◆ **INFORMATION GIVEN**
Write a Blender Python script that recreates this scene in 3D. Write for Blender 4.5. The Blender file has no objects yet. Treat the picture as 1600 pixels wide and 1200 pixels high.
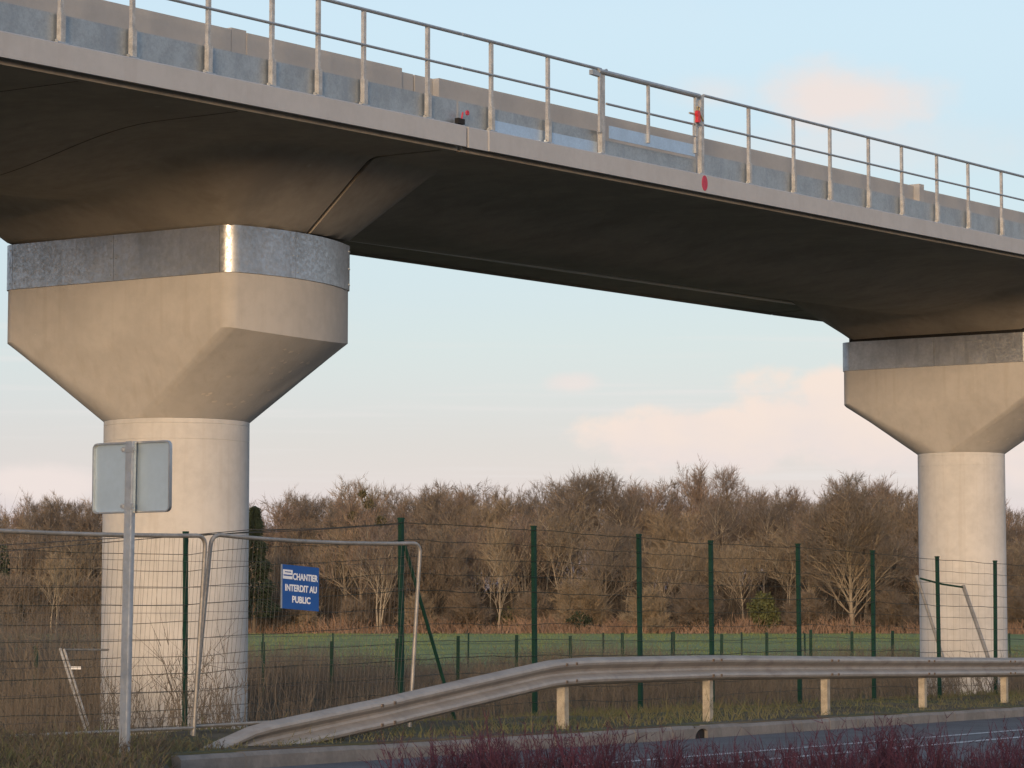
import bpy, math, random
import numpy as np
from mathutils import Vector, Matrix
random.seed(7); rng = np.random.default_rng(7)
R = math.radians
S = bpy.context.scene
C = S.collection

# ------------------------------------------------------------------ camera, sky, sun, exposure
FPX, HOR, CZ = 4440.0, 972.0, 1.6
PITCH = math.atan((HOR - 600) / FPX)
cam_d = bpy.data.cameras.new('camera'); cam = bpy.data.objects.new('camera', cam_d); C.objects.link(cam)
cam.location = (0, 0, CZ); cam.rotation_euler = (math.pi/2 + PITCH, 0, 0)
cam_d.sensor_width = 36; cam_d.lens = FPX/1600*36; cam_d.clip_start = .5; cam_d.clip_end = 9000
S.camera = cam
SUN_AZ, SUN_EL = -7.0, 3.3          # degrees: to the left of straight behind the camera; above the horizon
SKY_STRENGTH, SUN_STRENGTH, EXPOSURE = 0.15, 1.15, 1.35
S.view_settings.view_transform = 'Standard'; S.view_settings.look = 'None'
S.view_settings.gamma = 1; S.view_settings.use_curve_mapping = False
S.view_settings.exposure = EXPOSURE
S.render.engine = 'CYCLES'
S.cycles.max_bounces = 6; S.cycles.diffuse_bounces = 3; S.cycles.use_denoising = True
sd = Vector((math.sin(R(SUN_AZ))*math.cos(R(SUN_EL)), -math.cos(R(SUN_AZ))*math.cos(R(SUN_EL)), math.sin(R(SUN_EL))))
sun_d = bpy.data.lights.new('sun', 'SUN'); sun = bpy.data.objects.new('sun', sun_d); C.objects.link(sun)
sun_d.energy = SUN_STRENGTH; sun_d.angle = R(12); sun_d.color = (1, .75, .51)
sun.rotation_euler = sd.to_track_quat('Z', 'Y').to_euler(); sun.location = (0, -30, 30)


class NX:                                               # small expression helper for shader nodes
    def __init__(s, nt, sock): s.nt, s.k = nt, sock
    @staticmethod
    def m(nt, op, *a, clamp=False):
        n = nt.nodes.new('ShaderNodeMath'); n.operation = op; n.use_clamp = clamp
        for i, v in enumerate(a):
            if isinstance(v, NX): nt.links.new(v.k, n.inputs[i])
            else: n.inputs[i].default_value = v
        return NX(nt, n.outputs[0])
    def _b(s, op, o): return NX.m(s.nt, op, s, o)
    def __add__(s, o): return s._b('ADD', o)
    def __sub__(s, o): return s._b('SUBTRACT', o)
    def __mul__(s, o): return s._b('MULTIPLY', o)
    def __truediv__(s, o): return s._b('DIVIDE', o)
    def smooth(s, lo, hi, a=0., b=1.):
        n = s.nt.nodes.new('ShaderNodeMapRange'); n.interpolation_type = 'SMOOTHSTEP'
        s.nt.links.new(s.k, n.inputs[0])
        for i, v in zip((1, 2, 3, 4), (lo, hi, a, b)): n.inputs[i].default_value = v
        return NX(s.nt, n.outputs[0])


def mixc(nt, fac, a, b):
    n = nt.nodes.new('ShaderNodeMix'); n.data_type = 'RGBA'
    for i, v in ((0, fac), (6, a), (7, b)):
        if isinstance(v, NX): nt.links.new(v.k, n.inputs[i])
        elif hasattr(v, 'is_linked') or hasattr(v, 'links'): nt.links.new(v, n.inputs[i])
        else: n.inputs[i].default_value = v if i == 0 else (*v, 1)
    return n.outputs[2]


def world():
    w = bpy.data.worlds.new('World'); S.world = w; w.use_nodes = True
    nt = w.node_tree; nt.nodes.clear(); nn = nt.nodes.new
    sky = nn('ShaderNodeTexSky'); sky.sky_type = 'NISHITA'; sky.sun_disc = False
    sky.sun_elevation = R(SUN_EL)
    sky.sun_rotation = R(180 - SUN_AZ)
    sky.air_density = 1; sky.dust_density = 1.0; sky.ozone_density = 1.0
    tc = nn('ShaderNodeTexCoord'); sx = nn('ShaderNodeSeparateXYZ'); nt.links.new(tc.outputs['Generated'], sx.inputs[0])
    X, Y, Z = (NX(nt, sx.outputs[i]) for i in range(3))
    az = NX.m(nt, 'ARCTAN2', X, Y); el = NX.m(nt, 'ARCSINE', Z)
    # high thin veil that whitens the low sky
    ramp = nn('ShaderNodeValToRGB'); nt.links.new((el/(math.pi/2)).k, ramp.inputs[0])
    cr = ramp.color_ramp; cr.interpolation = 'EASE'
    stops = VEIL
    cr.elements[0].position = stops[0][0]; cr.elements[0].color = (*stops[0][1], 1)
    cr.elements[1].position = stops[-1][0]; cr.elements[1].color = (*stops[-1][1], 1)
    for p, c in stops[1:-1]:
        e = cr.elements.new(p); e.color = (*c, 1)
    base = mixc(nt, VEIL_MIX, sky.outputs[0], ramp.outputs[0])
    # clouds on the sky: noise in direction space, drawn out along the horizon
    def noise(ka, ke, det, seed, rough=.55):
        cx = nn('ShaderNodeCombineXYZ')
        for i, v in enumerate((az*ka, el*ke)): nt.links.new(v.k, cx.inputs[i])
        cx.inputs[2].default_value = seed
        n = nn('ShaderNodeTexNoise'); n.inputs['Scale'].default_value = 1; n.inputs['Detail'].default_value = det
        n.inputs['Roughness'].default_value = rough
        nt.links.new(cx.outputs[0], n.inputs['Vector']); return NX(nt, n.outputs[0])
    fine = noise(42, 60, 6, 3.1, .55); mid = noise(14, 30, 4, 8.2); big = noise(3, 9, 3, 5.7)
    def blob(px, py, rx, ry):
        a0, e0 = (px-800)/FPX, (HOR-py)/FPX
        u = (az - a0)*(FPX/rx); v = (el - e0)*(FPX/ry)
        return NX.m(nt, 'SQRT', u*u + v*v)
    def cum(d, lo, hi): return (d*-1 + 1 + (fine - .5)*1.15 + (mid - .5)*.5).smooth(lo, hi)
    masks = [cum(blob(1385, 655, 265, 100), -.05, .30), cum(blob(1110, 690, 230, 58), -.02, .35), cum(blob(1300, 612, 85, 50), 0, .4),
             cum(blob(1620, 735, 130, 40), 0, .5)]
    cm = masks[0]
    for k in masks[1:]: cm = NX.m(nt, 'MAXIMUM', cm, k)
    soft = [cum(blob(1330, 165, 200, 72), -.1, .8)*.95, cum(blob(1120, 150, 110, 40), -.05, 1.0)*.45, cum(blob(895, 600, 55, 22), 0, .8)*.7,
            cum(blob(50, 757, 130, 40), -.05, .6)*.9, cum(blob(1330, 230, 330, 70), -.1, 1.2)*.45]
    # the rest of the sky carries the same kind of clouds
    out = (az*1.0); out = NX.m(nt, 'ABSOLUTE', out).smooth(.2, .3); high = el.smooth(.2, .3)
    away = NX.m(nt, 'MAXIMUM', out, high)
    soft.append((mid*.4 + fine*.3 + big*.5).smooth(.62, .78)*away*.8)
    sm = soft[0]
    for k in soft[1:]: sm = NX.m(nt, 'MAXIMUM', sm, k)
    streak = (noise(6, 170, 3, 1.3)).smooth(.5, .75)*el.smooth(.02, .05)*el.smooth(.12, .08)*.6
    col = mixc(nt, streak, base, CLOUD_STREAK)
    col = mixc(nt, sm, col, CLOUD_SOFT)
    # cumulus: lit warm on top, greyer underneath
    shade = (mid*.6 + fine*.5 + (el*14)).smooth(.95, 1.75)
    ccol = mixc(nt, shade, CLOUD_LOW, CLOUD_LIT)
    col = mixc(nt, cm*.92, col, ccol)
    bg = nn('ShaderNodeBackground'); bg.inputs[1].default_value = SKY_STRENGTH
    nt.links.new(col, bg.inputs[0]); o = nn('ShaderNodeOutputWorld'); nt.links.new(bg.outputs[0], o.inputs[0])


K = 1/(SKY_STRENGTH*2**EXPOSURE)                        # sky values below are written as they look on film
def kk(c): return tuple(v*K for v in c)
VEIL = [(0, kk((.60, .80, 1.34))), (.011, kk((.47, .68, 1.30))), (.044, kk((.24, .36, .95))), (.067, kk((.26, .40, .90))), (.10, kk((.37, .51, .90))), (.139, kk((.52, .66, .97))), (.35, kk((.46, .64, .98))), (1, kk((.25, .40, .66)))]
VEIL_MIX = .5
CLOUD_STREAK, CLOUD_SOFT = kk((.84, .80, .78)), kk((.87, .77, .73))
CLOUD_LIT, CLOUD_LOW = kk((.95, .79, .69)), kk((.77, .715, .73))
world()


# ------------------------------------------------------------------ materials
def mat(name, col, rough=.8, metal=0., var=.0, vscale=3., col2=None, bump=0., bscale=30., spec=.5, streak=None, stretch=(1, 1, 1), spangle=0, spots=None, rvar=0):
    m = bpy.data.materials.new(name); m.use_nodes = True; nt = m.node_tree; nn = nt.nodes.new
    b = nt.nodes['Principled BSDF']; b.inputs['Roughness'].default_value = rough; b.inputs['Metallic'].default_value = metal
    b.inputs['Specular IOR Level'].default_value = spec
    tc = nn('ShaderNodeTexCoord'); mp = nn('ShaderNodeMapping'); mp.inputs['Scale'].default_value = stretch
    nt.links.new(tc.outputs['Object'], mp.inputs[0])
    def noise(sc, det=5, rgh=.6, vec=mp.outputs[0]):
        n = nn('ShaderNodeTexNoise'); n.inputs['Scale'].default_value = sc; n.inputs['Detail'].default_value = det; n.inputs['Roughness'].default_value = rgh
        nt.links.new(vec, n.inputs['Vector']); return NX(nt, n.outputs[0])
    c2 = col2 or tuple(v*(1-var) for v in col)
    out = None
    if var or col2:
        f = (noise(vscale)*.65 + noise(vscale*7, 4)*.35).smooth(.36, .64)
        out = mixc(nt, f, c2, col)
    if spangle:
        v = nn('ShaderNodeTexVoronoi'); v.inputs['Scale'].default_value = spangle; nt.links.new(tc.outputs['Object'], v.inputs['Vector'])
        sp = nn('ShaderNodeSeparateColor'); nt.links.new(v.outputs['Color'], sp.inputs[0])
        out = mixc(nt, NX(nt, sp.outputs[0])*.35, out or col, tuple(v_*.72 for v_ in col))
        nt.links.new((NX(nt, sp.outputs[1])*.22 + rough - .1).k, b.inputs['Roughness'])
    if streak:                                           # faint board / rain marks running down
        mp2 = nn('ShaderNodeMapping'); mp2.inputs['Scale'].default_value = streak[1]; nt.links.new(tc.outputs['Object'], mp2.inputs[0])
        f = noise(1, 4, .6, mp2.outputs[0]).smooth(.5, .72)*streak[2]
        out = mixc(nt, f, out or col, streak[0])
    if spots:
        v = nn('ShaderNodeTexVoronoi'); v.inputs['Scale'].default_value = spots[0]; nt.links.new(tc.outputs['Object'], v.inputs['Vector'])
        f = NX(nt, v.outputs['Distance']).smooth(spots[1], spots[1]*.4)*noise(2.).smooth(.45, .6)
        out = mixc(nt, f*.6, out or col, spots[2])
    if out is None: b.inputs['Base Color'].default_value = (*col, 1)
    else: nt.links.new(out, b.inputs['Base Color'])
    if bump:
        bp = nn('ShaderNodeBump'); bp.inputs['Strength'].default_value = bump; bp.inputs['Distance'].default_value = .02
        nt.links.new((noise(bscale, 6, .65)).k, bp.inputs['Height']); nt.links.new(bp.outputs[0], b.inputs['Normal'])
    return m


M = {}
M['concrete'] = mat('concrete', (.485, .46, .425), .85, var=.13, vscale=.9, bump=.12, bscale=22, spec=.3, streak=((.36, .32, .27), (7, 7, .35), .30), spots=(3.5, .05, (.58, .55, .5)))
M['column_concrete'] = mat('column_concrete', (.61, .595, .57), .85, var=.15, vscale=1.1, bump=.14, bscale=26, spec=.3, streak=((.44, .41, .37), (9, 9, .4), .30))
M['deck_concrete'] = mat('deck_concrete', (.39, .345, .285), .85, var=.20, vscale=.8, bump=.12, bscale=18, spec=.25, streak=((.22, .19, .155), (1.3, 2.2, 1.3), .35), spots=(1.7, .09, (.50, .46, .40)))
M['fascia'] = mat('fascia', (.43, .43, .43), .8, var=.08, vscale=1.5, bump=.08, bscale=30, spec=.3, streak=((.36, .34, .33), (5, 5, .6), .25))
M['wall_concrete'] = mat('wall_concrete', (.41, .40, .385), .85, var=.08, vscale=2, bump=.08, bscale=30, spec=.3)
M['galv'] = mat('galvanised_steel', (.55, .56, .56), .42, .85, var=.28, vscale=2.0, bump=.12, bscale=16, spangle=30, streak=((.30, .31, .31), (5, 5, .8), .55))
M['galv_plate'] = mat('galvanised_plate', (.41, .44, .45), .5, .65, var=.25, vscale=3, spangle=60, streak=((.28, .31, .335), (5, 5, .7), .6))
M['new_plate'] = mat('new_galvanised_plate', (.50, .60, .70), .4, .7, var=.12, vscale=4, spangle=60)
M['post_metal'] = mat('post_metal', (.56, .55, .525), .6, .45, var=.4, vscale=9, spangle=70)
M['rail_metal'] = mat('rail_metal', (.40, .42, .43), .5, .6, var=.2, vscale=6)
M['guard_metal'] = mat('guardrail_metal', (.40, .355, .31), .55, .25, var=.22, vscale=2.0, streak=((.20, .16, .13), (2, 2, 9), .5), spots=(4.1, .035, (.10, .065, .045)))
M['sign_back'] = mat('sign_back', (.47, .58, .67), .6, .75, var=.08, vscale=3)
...
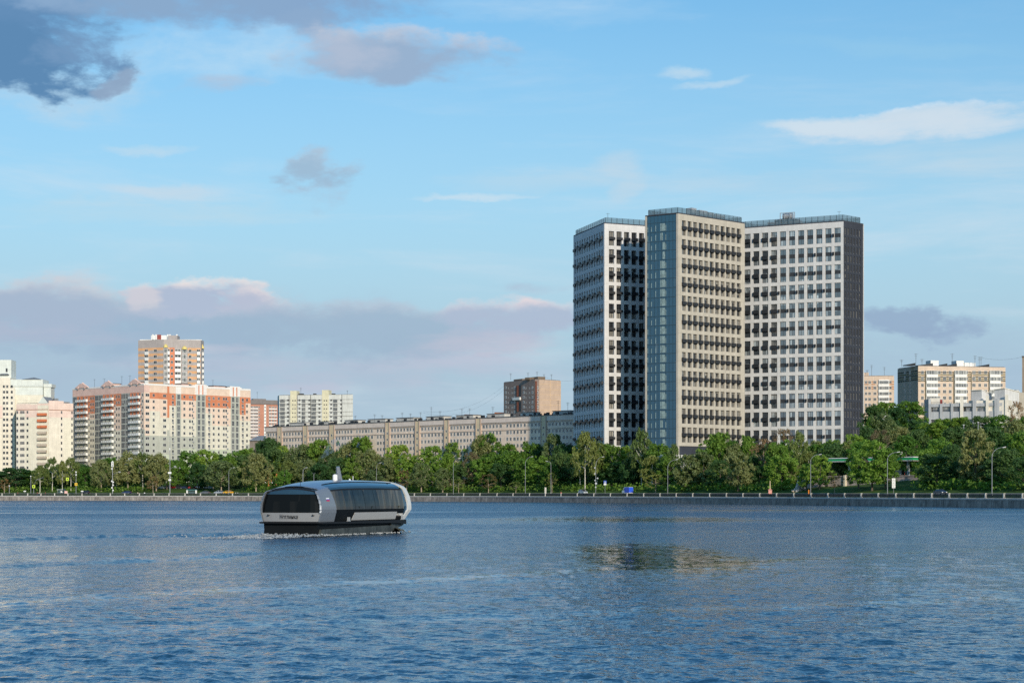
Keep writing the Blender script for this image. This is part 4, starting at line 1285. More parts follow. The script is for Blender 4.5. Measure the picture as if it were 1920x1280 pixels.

◆ **OBJECTIVE**
From the line with "Write a Blender" to the line with "sun.rotation_euler = sd.to_track_quat('Z', 'Y').to_euler();", set down those lines word for word and only those, counting both ends. Pictures stay out of the copy.

◆ **SOLUTION TO THE EXERCISE**
Write a Blender Python script that recreates this scene in 3D. Write for Blender 4.5. The Blender file has no objects yet. Treat the picture as 1600 pixels wide and 1200 pixels high.
import bpy, math, random
import numpy as np
from mathutils import Vector, Matrix
random.seed(7); rng = np.random.default_rng(7)
R = math.radians
S = bpy.context.scene
C = S.collection

# ------------------------------------------------------------------ camera, sky, sun, exposure
FPX, HOR, CZ = 4440.0, 972.0, 1.6
PITCH = math.atan((HOR - 600) / FPX)
cam_d = bpy.data.cameras.new('camera'); cam = bpy.data.objects.new('camera', cam_d); C.objects.link(cam)
cam.location = (0, 0, CZ); cam.rotation_euler = (math.pi/2 + PITCH, 0, 0)
cam_d.sensor_width = 36; cam_d.lens = FPX/1600*36; cam_d.clip_start = .5; cam_d.clip_end = 9000
S.camera = cam
SUN_AZ, SUN_EL = -7.0, 3.3          # degrees: to the left of straight behind the camera; above the horizon
SKY_STRENGTH, SUN_STRENGTH, EXPOSURE = 0.15, 1.15, 1.35
S.view_settings.view_transform = 'Standard'; S.view_settings.look = 'None'
S.view_settings.gamma = 1; S.view_settings.use_curve_mapping = False
S.view_settings.exposure = EXPOSURE
S.render.engine = 'CYCLES'
S.cycles.max_bounces = 6; S.cycles.diffuse_bounces = 3; S.cycles.use_denoising = True
sd = Vector((math.sin(R(SUN_AZ))*math.cos(R(SUN_EL)), -math.cos(R(SUN_AZ))*math.cos(R(SUN_EL)), math.sin(R(SUN_EL))))
sun_d = bpy.data.lights.new('sun', 'SUN'); sun = bpy.data.objects.new('sun', sun_d); C.objects.link(sun)
sun_d.energy = SUN_STRENGTH; sun_d.angle = R(12); sun_d.color = (1, .75, .51)
sun.rotation_euler = sd.to_track_quat('Z', 'Y').to_euler(); sun.location = (0, -30, 30)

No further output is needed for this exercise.